First of all, let me make it clear that I am a software developer and that I am writing this ISO help with my desire to agile-ize my project management and get a buy-in for changing some general requirements documentation
technique that my team follows. Please do not confuse it with seeking people management advice, I am aware that is off topic on this forum.
I will try to make it simple and clear. When I was hired into my contract position a few months ago, I was told the team was following Agile
but not all the way and that they were open to making further advancement towards it. Once started, I realized that the instilled workflow habits and procedures are still very much waterfall
and that very comprehensive requirements documents are written sometimes several months before any development begins. By "comprehensive", I mean that, while a requirement does cover a coherent and interrelated functional unit, it is by no means atomic and that it can be further broken down into a hierarchy of individually atomic albeit interdependent units of work.
My hope was that each atomic, meaning not possible to further slice it into smaller chunks, unit of progress should have its own sprint/iteration
and its own requirements document. From the development perspective, a clear advantage of this is that I don't have to grasp a wider requirements document, which leaves more focus on the direct task at hand, resulting in better quality work. It is like being handed two different tasks for installing a door and painting a room when the two can conveniently be split into two tasks: you first install the door, then you paint the room. In our current setup, it is a single requirements document, which makes it difficult to grasp or even find the specifics of the concrete task at hand in a document that encompasses other tasks as well.

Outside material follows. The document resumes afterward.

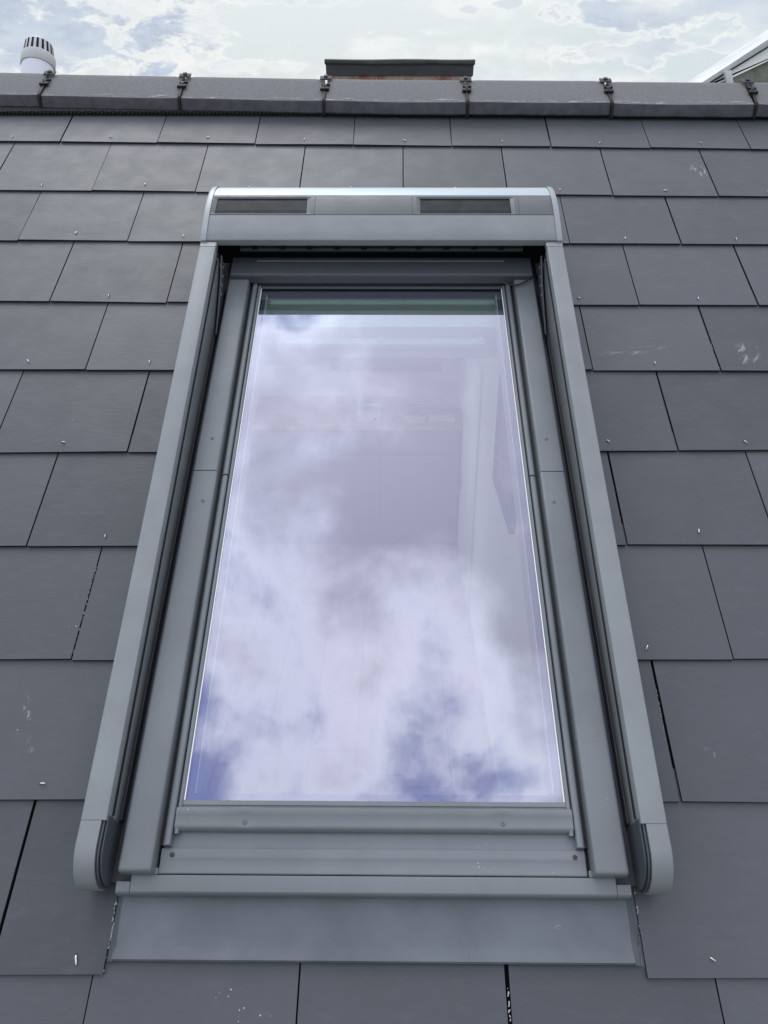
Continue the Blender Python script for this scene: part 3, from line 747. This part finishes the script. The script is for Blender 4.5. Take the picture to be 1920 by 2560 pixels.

I am asking this question to confirm that my idea does conform to the official Agile doctrine and that I am not misunderstanding. Should Agile requirements always be as minimal as possible or are there benefits to bundling multiple interdependent work tasks together into a comprehensive document? From the perspective of my cognitive styles and preferences, having the project management side of the team break down the work into individual atomic tasks
would enable me to have to do less project management myself and actually focus more attention on coding rather than structuring increments towards the final objective. Another advantage is that it would be much easier to give LOE and completion estimates on a more narrowly scoped task than a whole project.